An urge to contradict the flux of time is present in the soul. Monuments are outward expressions of this innate tendency. So is recording things. In effect it seems to be a marker of consciousness itself. Our sense of time is meaningless without our intuitive perception of genuine permanence. We can’t actually observe it in nature, but we feel it in ourselves as a permanent self. That self sometimes, rarely, becomes sharply distinguished from the flux of thought, and as we recall moments like that from childhood, we are aware that nothing has changed, not in that feeling, and this despite the flow of decades in between.
I clearly, sharply remember one of these moments as a child of seven in my grandmother’s back yard when, all alone and sure of it, I tried to imitate the fiery oration of a newly minted Nyilas (read Nazi) prime minister of Hungary—and in the process suddenly became equally sharply self-aware and stopped. I’d no idea what a Nazi was, by the way; I was just imitating the fervor I’d heard on the radio. That moment of solitary self-awareness left a very deep impression. I was suddenly present, somehow; and at that time I also remembered yet another such occasion when I had been four. And this, the permanent self, after that, became my odd point of permanence in light of which I’ve always tried to live. Not consciously, mind. The consciousness of this linkage developed as I grew wiser. But now I know that this permanence, this moment, is the fixed point from which anything and everything can be viewed with timeless equanimity.
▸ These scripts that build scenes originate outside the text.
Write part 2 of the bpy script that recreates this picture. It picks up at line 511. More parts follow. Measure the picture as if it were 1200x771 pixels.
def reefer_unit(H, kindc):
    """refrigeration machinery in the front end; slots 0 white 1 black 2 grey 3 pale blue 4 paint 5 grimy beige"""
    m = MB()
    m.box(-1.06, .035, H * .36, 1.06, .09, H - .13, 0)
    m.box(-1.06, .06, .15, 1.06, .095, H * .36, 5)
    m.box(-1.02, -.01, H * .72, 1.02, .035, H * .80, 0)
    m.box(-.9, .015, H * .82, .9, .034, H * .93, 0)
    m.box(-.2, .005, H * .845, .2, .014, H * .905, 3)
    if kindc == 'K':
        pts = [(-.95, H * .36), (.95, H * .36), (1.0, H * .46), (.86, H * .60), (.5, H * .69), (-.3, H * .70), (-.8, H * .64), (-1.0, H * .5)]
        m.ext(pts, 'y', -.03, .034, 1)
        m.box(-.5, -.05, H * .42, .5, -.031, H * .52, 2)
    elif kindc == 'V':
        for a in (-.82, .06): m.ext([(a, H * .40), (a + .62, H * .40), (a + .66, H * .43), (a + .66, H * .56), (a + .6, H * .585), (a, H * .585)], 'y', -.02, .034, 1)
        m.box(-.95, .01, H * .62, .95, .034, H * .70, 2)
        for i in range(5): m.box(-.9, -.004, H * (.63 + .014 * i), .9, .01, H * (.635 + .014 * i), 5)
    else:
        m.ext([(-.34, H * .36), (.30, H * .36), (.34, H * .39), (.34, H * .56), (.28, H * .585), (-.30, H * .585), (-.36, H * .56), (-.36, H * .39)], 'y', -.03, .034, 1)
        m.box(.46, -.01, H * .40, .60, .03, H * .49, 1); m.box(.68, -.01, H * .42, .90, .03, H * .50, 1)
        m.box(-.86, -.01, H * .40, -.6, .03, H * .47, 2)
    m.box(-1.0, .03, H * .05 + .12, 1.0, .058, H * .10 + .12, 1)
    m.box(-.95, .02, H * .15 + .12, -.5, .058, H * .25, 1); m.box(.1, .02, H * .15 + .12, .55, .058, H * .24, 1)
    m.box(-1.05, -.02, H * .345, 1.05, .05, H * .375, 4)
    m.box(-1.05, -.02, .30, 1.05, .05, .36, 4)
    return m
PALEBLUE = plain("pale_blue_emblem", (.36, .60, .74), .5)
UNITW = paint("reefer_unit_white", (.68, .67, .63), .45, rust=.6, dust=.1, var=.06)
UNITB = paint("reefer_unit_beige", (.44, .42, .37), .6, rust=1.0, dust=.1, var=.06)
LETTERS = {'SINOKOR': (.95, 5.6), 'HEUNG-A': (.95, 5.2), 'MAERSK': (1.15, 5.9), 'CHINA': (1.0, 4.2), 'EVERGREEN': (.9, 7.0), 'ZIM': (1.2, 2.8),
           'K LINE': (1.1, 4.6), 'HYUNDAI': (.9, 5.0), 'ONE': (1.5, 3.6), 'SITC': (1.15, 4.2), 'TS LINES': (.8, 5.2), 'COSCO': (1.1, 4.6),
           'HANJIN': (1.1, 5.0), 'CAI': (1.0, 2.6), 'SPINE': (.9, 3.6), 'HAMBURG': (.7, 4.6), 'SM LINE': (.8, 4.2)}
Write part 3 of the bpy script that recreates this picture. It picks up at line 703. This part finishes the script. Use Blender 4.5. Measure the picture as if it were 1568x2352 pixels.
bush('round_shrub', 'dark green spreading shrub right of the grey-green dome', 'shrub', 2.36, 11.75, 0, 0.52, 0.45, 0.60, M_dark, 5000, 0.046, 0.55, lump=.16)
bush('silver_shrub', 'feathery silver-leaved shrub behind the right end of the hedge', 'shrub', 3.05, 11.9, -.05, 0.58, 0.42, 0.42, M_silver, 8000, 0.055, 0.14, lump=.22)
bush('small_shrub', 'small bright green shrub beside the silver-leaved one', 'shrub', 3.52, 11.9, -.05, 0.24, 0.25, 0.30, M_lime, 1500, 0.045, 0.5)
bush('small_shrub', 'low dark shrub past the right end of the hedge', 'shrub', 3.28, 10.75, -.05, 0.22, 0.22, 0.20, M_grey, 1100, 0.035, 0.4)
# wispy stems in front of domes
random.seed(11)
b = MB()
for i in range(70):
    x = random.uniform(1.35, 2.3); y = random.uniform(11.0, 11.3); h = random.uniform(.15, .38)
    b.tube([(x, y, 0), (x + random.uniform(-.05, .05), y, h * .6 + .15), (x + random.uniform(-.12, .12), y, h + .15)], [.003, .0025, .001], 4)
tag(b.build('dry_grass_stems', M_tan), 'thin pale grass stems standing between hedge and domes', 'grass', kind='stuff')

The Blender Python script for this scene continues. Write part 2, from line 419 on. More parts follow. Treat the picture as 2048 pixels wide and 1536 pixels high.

Many people are dizzied, troubled by the concept of eternity, when trying to think about it. The reason for this, I assume, is that they think of it under the rubric of time, thus of change or motion—rather than the very opposite of change, namely permanence. And permanence is in another order, another dimension. Such permanence, if we are lucky, is always present in us if we but stop. That we can stop and experience it tells us that we’re strangers here.